Evil Angel spokesperson Tricia Devereaux, who last week announced Evil Angel’s plans to shoot their first high-definition video next month, has heard from a number of adult companies that are eagerly awaiting the opportunity to adopt whichever format arises. “Which format are our consumers going to be able to view things best on? Which players will be available first, which player will be standardized? Whatever happens, we’re going to be ready for it.”

Either high-definition DVD format offers enormous gains in storage capacity. DVDs hold 4.5G of data, while DVD-9 discs can hold 7.92G of data. Last week Toshiba announced that they had developed a new triple-layer HD DVD disc with a 45G data capacity – enough for 12 hours of high-definition video. Blu-ray currently has a 50G data capacity on a dual-layer disc.

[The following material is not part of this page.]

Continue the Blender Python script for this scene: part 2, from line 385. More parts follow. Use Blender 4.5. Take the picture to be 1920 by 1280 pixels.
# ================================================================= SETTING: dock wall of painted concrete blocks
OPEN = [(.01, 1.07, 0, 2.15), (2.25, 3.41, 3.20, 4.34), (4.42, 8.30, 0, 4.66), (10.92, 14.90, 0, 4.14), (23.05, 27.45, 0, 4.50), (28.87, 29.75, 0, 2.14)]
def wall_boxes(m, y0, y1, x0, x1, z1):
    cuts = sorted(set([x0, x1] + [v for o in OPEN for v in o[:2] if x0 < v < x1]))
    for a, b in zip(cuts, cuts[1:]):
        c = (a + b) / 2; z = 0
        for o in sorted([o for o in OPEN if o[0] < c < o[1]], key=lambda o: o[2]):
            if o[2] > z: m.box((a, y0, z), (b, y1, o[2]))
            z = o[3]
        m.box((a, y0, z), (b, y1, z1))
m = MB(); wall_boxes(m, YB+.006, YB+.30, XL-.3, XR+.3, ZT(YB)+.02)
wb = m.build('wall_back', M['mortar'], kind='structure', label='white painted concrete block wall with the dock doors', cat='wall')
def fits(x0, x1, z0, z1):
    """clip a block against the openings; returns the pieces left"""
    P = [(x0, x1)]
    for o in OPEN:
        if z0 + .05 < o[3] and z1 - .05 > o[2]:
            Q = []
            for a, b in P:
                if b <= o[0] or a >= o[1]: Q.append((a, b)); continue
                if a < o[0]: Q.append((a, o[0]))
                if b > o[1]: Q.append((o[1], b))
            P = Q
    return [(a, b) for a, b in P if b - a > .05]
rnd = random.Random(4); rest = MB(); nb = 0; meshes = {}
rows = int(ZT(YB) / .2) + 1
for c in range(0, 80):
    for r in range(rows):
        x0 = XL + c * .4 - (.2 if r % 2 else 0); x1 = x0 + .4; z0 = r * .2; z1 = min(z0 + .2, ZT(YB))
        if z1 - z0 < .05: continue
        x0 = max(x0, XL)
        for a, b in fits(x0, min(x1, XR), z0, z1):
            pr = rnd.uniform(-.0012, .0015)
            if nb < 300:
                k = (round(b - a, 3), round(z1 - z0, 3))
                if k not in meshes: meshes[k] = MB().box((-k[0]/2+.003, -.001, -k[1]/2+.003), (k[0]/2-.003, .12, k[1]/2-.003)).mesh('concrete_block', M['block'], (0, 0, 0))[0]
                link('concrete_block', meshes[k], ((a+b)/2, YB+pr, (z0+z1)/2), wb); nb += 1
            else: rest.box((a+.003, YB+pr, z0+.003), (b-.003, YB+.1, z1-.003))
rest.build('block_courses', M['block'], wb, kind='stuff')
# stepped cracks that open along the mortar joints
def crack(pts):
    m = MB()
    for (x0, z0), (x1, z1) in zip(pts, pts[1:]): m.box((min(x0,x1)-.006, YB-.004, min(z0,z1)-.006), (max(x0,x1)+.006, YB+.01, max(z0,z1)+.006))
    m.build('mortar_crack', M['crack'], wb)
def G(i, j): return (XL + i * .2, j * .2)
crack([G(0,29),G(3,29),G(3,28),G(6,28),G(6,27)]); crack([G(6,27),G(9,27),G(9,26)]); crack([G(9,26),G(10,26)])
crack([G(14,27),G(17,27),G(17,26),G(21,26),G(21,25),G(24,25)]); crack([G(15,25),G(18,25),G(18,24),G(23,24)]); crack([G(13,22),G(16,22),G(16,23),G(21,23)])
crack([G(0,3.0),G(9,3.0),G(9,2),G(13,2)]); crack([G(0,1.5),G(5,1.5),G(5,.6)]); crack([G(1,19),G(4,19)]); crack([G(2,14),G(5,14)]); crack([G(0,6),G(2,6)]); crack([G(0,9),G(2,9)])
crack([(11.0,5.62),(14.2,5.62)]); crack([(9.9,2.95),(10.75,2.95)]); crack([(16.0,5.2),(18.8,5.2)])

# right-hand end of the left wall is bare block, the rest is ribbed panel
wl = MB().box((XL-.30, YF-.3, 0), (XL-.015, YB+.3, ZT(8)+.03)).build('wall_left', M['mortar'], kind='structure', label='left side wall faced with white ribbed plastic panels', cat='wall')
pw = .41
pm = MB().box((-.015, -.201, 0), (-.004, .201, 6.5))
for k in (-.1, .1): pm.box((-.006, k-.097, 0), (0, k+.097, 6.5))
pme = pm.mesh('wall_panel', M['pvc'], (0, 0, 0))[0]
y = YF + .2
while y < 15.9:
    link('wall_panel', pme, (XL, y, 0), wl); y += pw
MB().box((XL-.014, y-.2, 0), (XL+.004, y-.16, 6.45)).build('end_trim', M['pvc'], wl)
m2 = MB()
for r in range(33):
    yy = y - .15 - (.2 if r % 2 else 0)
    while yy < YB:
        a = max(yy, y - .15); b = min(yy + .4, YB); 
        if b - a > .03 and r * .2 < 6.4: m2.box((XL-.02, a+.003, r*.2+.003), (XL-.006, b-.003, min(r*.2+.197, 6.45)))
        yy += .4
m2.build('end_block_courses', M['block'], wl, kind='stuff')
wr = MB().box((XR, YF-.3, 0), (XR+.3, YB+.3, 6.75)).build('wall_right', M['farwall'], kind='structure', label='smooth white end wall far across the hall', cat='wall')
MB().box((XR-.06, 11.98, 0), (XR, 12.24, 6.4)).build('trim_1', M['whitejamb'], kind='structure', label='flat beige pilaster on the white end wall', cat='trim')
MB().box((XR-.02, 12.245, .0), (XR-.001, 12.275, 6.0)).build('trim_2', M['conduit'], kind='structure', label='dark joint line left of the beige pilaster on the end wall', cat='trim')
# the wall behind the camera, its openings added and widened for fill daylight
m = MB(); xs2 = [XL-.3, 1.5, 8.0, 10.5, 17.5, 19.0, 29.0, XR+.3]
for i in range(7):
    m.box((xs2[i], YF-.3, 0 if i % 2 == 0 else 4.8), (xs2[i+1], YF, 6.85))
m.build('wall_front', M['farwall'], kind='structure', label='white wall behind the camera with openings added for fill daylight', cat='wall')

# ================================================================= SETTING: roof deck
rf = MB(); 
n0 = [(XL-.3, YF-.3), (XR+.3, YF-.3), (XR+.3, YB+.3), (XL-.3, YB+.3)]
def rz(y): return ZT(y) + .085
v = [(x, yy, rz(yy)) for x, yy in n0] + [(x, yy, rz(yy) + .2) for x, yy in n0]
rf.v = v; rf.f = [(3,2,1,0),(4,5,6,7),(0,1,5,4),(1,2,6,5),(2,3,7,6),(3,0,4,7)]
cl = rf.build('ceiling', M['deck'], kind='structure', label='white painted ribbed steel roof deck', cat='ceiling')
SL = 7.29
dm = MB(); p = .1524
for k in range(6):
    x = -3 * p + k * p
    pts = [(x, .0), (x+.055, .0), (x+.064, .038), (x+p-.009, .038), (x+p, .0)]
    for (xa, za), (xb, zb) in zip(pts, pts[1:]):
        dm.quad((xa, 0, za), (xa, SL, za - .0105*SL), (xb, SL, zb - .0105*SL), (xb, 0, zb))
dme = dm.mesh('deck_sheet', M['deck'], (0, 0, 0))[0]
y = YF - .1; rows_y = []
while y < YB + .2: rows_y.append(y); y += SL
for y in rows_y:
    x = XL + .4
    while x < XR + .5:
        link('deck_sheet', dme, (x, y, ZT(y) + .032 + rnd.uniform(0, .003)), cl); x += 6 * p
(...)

The extra storage space will allow enhanced graphical interfaces and other software applications to be incorporated on each disc. Devereaux has already begun talking to various developers about the possibilities the new formats will provide. “High-definition discs in either format will have menus that are built directly into the disc allowing a menu to overlap the screen while viewing a movie, so that a viewer can preview a chapter while watching another,” Devereaux notes. “We’re really excited about all of the new functions we’ll be able to incorporate into our work because we think that it will enhance the overall experience.”

Toshiba aims at shipping out HD DVD players during the fourth quarter of this year, though analysts express skepticism that they will meet their mark while Sony intends to debut Blu-ray with the 2006 release of Playstation 3. Whenever high-definition players do hit the market, adult titles will most likely be sold in either format.

Perhaps more important, or at least just as important, is the matter of traditional DVDs. Both high-definition formats have the option of encoding a portion of the disc as a traditional DVD so that the same disc can be used in either a conventional DVD player or a high-definition player.

Mike, who asked that his last name not be used, heads Legend’s DVD department and oversaw the company’s transition from VHS to DVD, which he says happened seemingly overnight. “It seems like the transition happened very smoothly and very fast. First we started releasing DVDs a few months after the VHS, then we moved to day-and-date, and now people VHS is on its last legs. I think high-def will be just like that.

Then, echoing virtually everyone involved, Mike adds, “But I hope they come up with a hybrid format. It might take longer for high-definition to take hold if consumers decide to wait it out. No one wants to own a Betamax.”